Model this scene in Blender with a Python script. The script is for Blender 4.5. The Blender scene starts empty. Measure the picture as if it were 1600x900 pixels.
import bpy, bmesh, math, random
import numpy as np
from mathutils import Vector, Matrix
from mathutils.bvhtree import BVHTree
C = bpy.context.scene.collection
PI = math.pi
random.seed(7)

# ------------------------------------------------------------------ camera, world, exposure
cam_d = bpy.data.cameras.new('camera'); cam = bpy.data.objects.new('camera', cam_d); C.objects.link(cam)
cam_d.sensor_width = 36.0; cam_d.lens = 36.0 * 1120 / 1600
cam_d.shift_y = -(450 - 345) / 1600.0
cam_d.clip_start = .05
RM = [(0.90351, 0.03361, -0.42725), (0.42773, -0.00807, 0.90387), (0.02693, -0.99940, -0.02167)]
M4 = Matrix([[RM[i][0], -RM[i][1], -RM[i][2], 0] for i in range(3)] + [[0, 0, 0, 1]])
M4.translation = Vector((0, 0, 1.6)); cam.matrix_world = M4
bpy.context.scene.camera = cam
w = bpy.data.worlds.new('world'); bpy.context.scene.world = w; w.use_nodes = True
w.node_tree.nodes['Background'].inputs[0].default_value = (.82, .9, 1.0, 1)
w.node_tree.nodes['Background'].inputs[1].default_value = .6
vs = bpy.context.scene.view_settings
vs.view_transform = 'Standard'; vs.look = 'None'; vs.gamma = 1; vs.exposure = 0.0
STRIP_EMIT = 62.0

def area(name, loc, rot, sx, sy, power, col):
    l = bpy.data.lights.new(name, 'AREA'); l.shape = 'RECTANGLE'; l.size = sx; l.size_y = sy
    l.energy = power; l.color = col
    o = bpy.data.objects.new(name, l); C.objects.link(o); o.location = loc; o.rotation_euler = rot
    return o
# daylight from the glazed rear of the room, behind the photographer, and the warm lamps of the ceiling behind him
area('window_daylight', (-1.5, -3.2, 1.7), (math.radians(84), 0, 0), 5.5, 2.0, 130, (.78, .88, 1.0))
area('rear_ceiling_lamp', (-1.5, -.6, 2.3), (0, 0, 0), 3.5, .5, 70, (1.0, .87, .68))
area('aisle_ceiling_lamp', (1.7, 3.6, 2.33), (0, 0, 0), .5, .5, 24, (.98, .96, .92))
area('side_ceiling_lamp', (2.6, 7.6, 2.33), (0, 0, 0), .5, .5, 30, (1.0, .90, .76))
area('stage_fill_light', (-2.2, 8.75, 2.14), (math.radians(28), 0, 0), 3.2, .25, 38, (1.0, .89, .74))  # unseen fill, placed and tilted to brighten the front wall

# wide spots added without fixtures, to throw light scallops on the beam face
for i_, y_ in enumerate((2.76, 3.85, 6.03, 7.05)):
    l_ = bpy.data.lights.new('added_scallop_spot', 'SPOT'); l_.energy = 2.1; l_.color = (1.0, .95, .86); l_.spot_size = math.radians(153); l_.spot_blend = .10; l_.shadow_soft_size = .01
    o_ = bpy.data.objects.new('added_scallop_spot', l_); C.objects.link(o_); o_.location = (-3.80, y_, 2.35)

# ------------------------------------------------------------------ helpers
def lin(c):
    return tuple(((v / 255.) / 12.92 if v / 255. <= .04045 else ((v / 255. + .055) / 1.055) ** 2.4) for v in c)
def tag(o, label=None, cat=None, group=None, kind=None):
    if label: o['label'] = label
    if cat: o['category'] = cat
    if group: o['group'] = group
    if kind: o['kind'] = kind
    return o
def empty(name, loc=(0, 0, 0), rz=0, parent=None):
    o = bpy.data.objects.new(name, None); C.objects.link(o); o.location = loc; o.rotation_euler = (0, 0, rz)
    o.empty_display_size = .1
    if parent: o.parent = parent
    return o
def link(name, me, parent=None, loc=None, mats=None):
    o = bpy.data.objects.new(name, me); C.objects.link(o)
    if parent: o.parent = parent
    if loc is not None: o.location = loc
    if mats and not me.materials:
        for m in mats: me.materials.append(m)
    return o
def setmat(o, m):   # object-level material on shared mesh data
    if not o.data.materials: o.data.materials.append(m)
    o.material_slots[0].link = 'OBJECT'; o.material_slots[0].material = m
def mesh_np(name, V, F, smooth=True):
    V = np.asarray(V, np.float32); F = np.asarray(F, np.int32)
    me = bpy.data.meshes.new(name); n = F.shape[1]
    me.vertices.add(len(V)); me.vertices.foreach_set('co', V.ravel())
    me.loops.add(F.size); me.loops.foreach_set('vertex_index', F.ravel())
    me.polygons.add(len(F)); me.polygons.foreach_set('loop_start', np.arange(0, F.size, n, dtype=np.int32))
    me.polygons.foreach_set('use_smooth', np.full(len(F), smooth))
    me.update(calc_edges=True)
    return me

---

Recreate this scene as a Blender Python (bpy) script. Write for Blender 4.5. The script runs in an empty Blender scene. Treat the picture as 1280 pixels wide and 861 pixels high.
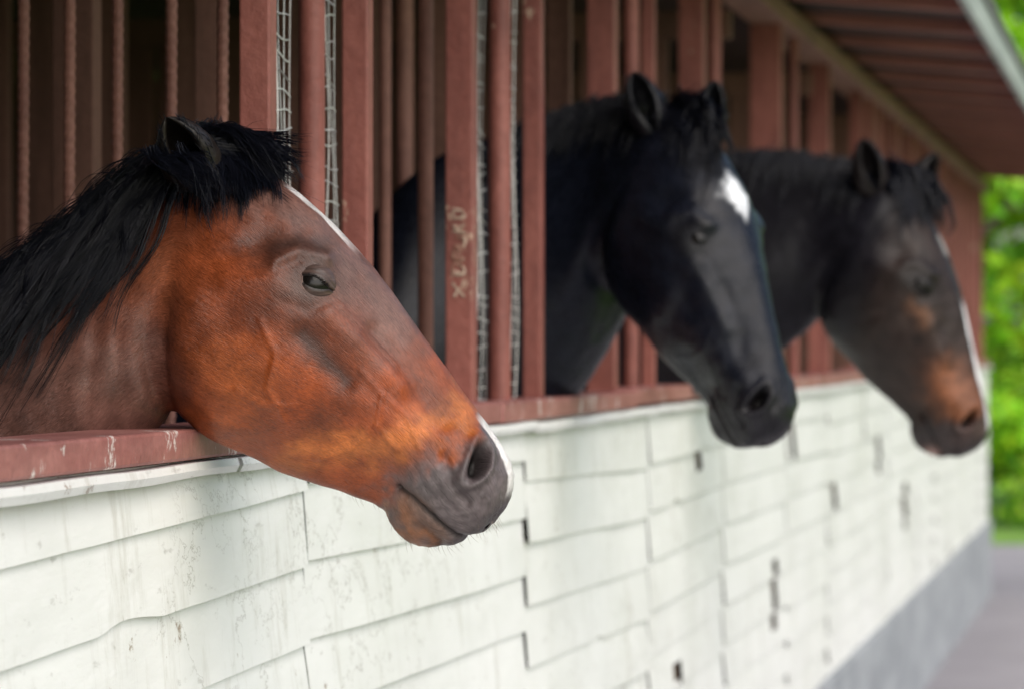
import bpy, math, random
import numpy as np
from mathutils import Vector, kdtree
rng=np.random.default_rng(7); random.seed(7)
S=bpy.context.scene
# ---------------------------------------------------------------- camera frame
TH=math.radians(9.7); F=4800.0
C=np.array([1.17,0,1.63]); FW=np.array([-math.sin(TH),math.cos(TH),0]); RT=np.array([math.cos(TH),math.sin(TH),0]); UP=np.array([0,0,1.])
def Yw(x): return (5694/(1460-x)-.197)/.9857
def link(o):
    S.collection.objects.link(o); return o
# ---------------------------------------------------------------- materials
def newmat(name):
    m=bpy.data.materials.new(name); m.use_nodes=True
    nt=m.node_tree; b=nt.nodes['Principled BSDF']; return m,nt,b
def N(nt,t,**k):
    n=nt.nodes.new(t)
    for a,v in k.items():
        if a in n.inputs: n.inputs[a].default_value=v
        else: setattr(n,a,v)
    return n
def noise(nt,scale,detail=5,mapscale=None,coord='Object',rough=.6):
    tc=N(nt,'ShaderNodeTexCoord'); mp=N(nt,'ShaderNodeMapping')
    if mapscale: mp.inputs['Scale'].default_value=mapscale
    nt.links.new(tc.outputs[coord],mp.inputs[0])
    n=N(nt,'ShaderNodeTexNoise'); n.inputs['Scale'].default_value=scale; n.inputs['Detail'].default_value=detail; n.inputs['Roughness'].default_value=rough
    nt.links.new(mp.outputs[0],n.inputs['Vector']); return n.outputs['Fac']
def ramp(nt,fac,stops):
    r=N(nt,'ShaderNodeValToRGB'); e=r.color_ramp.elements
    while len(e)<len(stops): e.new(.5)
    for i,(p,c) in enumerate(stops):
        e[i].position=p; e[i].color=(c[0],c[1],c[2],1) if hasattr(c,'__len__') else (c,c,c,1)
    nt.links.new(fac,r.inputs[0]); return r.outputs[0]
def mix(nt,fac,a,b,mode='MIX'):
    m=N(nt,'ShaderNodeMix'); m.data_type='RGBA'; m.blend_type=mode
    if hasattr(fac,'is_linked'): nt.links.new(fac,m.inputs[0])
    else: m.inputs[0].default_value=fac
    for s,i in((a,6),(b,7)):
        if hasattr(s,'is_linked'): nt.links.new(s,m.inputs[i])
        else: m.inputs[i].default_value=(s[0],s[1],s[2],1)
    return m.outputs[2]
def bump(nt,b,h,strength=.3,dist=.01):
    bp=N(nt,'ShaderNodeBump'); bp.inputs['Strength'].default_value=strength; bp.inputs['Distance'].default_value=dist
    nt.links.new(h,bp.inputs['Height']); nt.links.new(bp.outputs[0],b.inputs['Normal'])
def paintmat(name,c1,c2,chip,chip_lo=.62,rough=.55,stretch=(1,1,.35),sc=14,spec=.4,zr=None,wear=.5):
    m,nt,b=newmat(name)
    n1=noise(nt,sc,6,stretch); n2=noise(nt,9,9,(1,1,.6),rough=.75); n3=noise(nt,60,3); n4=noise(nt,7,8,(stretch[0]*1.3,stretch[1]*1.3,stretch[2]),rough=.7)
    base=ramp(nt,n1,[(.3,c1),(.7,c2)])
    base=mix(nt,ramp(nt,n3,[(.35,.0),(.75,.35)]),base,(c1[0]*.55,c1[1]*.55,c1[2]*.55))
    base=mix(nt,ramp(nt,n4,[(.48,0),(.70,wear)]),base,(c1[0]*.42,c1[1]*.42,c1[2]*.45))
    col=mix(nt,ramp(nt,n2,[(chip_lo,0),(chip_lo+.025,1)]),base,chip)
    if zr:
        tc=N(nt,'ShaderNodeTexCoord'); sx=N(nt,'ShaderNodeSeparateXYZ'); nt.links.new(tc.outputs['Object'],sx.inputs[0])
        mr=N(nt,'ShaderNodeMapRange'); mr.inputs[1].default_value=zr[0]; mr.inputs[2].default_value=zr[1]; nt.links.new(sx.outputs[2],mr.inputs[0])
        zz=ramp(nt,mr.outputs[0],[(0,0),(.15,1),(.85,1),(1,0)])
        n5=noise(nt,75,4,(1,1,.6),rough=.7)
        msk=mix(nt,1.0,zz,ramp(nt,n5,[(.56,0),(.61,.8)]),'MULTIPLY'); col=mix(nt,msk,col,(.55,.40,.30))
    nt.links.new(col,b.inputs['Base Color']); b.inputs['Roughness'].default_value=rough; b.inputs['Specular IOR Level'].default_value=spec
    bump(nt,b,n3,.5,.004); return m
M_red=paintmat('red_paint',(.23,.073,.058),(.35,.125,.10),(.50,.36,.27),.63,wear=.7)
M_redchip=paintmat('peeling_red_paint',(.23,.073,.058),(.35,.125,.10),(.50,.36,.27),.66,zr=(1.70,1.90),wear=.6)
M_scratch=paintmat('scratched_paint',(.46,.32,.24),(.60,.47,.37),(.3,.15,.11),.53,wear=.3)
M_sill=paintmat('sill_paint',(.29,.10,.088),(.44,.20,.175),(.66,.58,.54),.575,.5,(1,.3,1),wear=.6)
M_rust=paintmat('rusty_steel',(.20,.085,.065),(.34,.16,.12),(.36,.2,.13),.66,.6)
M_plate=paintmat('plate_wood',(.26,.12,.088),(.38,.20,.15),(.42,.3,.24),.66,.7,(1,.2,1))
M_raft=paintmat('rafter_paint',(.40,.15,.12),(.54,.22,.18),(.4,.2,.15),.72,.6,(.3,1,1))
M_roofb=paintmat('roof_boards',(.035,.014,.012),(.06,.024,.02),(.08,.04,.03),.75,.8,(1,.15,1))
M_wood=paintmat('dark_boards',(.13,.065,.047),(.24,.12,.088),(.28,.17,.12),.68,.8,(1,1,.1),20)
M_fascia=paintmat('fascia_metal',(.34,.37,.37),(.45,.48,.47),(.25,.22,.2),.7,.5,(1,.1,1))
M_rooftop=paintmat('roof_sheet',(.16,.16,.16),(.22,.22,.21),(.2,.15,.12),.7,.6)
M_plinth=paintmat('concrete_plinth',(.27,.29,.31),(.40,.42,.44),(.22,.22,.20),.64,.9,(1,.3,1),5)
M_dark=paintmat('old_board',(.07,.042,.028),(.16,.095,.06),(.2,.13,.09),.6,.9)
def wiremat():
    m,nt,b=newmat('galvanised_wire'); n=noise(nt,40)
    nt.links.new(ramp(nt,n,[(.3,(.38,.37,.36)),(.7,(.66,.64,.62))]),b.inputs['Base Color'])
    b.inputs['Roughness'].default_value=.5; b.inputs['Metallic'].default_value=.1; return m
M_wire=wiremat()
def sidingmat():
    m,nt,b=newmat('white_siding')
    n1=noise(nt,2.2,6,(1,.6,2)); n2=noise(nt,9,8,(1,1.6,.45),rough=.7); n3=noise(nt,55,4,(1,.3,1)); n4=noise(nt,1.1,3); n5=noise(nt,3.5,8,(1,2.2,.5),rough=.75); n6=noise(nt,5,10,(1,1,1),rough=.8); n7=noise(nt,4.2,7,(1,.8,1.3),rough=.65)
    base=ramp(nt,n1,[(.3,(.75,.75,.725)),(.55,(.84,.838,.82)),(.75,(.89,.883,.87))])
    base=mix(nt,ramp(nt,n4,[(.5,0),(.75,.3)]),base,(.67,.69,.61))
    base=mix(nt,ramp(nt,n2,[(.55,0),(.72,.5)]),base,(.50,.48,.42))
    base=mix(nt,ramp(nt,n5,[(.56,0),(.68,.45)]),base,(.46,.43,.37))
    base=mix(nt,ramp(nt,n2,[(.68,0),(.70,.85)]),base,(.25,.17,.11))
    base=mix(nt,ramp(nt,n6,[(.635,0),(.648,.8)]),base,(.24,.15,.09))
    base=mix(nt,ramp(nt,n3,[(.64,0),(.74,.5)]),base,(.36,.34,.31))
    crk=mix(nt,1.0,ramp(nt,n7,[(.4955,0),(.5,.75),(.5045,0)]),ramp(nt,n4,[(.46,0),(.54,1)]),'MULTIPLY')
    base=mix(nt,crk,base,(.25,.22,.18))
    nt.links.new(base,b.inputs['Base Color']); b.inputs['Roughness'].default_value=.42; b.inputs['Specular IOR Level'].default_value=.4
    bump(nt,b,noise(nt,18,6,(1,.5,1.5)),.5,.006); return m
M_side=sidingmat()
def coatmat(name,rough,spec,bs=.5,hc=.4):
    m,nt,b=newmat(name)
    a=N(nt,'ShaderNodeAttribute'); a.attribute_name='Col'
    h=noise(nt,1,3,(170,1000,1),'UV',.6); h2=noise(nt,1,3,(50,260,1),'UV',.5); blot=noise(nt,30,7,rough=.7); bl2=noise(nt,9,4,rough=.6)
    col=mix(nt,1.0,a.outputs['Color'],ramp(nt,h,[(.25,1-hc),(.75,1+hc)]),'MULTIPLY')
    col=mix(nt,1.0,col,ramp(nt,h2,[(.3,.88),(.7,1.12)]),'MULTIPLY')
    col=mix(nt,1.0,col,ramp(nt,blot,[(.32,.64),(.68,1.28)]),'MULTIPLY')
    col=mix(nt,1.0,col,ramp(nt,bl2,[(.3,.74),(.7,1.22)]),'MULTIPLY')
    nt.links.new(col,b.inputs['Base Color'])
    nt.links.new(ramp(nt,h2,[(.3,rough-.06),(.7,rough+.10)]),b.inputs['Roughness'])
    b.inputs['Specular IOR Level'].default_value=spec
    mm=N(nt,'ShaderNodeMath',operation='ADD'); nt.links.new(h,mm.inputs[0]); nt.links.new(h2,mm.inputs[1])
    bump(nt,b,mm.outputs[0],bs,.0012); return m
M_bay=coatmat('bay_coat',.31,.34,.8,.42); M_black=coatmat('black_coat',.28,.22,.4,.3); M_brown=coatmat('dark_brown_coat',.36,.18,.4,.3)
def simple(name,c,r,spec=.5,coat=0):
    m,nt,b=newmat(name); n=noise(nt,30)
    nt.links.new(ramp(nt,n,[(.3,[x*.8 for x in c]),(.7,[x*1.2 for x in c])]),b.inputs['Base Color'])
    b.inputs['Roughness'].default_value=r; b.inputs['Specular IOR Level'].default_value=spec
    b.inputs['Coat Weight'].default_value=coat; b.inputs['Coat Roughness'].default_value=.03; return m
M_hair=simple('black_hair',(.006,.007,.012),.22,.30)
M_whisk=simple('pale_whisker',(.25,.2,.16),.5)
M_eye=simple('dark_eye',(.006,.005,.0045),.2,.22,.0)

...

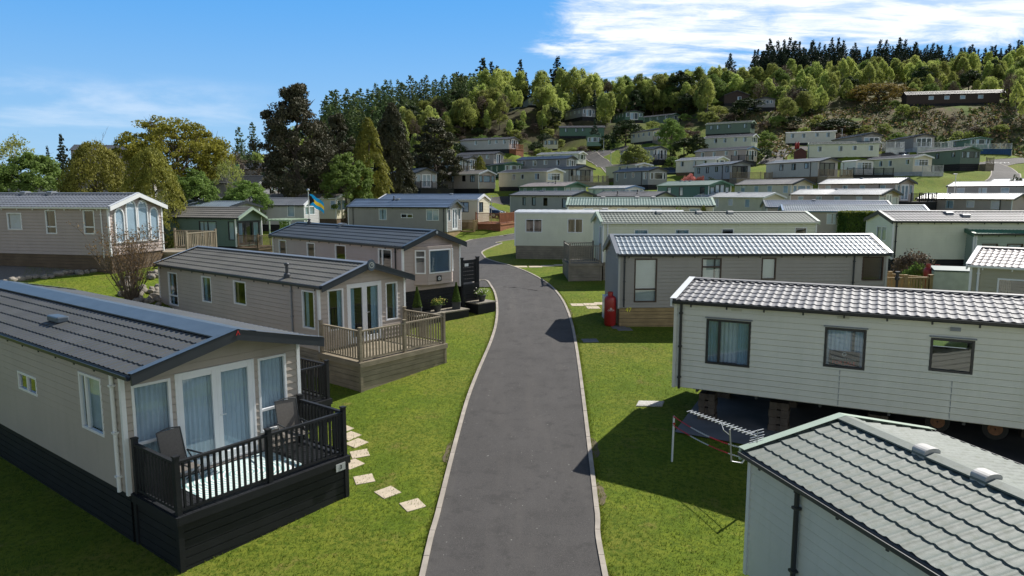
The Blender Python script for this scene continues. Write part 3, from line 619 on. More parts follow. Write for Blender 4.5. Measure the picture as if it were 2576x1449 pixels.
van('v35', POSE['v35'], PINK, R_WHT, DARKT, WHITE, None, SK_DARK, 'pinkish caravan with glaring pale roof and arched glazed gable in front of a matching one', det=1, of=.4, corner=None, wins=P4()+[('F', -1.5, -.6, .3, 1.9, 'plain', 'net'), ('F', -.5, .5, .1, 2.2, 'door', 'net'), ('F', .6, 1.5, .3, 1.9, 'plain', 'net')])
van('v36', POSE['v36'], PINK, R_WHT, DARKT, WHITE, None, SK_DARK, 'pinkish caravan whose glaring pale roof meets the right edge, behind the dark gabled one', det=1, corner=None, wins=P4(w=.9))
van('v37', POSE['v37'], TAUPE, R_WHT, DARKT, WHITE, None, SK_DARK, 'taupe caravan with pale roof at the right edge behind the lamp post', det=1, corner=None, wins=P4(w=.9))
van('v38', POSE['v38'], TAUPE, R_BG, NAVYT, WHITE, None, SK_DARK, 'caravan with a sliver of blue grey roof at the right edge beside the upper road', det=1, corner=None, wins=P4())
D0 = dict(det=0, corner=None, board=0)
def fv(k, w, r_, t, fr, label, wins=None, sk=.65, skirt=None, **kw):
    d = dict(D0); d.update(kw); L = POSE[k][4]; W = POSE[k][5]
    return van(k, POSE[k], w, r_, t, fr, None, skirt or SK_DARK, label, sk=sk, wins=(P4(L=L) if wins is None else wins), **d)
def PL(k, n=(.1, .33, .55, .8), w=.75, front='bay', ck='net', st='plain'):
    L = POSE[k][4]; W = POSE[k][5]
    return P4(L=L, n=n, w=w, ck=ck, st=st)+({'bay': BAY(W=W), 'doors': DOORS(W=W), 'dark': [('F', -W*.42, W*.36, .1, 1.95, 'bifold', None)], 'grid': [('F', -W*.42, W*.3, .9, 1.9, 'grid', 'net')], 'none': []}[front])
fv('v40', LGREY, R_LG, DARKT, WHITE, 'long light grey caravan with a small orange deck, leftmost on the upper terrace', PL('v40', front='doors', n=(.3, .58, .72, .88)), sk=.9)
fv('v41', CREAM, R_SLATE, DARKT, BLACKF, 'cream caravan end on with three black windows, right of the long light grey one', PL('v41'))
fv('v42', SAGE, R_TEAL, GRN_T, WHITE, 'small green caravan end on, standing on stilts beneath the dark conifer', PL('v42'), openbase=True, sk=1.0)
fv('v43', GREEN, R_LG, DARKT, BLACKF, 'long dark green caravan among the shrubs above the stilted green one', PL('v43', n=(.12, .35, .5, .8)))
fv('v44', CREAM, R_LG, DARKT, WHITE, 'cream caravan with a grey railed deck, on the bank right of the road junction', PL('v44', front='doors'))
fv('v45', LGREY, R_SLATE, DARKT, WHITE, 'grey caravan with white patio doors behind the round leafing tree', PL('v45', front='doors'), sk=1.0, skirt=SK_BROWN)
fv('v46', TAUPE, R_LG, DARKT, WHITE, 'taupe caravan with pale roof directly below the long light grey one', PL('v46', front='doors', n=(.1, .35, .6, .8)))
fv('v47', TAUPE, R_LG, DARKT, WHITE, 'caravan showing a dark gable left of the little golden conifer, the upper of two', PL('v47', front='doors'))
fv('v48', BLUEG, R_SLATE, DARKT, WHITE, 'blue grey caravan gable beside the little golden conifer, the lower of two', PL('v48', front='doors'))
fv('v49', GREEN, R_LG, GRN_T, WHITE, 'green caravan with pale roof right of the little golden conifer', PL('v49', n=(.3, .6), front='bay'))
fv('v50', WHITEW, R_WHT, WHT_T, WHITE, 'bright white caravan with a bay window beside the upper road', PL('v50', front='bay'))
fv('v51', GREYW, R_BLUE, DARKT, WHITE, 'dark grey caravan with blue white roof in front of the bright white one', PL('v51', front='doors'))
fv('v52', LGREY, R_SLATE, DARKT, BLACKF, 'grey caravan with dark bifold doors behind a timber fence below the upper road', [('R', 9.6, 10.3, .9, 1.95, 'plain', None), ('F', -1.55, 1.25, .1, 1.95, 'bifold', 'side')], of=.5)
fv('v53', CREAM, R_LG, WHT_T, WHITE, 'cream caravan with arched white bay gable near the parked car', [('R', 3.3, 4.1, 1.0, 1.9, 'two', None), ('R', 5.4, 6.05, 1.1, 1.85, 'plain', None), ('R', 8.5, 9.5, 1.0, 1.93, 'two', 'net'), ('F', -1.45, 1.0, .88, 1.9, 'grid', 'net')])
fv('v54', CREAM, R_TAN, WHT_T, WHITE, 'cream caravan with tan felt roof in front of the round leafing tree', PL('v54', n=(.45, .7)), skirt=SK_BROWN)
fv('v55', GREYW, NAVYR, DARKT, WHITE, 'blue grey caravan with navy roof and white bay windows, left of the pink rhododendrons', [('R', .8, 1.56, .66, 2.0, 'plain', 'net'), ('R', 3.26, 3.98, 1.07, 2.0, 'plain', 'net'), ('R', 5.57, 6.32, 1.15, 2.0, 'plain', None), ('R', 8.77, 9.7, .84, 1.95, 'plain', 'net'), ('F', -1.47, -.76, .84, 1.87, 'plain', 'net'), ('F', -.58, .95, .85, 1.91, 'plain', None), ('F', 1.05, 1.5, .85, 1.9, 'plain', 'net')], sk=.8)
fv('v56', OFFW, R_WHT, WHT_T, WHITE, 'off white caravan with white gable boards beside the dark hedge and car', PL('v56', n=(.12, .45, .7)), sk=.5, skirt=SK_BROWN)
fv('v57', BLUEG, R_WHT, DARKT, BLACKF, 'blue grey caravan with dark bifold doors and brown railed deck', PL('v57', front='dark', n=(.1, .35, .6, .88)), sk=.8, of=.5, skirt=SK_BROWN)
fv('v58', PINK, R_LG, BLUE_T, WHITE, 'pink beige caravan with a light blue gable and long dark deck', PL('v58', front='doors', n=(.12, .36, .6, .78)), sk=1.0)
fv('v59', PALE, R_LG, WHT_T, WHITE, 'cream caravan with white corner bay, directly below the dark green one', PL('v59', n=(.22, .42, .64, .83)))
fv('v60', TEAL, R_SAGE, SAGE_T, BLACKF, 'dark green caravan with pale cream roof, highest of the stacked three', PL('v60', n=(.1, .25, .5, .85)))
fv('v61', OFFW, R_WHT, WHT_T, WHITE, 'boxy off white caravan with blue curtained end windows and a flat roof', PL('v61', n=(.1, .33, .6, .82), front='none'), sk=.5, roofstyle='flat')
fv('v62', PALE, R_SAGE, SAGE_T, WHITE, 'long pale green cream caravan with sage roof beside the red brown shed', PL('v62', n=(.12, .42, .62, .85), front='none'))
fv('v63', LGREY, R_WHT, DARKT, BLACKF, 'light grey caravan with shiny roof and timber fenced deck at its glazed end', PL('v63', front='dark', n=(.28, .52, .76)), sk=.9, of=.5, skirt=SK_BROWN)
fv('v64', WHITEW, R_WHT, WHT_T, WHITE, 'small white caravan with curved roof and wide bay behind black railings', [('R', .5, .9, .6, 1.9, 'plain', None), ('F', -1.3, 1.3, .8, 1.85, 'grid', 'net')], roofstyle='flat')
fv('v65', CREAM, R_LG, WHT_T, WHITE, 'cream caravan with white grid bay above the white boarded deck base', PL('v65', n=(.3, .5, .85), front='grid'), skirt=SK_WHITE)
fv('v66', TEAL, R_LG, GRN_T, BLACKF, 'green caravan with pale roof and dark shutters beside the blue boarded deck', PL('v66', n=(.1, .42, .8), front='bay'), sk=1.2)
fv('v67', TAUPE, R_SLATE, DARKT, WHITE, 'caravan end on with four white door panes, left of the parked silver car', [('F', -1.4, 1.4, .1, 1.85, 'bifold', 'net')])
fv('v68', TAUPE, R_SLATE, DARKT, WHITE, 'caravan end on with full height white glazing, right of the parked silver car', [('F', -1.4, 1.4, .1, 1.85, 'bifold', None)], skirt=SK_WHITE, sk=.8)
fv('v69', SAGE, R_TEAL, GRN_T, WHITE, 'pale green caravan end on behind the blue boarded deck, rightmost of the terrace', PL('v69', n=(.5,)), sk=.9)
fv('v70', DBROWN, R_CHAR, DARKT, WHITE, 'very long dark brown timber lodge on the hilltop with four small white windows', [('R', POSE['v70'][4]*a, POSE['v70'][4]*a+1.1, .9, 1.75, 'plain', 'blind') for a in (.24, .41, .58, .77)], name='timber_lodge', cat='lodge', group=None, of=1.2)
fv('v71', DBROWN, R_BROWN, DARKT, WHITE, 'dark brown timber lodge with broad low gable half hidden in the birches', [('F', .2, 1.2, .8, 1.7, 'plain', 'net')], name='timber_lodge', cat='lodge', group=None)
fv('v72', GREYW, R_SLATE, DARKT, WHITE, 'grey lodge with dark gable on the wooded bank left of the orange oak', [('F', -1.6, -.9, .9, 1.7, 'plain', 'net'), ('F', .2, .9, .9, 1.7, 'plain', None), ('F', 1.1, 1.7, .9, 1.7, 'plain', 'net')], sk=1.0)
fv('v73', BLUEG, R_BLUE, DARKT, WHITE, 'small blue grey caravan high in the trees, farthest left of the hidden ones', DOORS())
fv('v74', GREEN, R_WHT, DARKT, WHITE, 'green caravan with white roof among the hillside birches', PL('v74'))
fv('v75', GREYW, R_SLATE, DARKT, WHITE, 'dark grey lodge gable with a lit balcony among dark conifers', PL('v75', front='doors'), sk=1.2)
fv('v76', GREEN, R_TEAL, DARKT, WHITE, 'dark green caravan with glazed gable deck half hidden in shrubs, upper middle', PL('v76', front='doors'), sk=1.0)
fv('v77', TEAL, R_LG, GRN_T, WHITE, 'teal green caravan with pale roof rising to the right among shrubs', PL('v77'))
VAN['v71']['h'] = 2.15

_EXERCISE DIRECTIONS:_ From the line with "Model this scene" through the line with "STRIP_EMIT = 62.0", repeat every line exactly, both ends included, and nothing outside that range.

_SOLUTION TO THE EXERCISE:_
Model this scene in Blender with a Python script. The script is for Blender 4.5. The Blender scene starts empty. Measure the picture as if it were 1600x900 pixels.
import bpy, bmesh, math, random
import numpy as np
from mathutils import Vector, Matrix
from mathutils.bvhtree import BVHTree
C = bpy.context.scene.collection
PI = math.pi
random.seed(7)

# ------------------------------------------------------------------ camera, world, exposure
cam_d = bpy.data.cameras.new('camera'); cam = bpy.data.objects.new('camera', cam_d); C.objects.link(cam)
cam_d.sensor_width = 36.0; cam_d.lens = 36.0 * 1120 / 1600
cam_d.shift_y = -(450 - 345) / 1600.0
cam_d.clip_start = .05
RM = [(0.90351, 0.03361, -0.42725), (0.42773, -0.00807, 0.90387), (0.02693, -0.99940, -0.02167)]
M4 = Matrix([[RM[i][0], -RM[i][1], -RM[i][2], 0] for i in range(3)] + [[0, 0, 0, 1]])
M4.translation = Vector((0, 0, 1.6)); cam.matrix_world = M4
bpy.context.scene.camera = cam
w = bpy.data.worlds.new('world'); bpy.context.scene.world = w; w.use_nodes = True
w.node_tree.nodes['Background'].inputs[0].default_value = (.82, .9, 1.0, 1)
w.node_tree.nodes['Background'].inputs[1].default_value = .6
vs = bpy.context.scene.view_settings
vs.view_transform = 'Standard'; vs.look = 'None'; vs.gamma = 1; vs.exposure = 0.0
STRIP_EMIT = 62.0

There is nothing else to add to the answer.